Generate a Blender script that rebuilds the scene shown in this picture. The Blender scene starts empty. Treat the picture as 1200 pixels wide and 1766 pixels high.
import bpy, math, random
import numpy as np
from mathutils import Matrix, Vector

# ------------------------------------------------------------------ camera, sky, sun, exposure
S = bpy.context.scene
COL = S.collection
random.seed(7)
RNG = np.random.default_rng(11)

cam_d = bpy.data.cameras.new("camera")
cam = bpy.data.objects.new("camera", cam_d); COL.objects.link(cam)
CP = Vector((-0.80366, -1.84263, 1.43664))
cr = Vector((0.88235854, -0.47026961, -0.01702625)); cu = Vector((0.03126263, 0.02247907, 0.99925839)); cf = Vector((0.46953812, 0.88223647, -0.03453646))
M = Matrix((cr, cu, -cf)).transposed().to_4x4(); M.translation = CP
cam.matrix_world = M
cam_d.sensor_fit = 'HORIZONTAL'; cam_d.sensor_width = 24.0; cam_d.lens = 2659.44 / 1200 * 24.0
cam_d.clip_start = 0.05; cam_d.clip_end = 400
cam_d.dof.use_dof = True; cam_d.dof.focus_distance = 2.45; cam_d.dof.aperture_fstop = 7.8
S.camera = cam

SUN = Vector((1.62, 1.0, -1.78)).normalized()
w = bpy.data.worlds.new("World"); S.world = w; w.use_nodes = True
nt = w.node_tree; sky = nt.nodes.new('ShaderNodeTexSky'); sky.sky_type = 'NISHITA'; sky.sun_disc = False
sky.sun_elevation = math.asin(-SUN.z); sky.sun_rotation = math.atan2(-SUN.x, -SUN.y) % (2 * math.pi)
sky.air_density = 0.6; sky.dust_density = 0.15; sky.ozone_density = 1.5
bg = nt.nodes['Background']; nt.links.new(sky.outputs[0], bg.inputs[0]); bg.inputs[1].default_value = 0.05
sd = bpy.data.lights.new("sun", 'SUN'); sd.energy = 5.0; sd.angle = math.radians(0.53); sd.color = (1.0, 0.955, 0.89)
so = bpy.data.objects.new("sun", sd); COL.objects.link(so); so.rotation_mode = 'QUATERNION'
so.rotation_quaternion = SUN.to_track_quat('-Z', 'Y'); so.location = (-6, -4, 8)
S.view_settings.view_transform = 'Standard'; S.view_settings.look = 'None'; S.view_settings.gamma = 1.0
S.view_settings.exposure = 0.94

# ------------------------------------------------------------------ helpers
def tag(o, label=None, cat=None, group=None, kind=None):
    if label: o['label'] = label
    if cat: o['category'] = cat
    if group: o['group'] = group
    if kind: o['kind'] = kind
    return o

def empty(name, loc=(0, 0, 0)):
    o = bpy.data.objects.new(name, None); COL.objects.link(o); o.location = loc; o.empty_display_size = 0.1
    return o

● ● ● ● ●

◆ YOUR OBJECTIVE: In the listing above, please print only the lines from the first one to the line where "from mathutils import Matrix, Vector" appears, exactly as written, both of those lines included.

◆ RESPONSE TO THE EXERCISE:
Generate a Blender script that rebuilds the scene shown in this picture. The Blender scene starts empty. Treat the picture as 1200 pixels wide and 1766 pixels high.
import bpy, math, random
import numpy as np
from mathutils import Matrix, Vector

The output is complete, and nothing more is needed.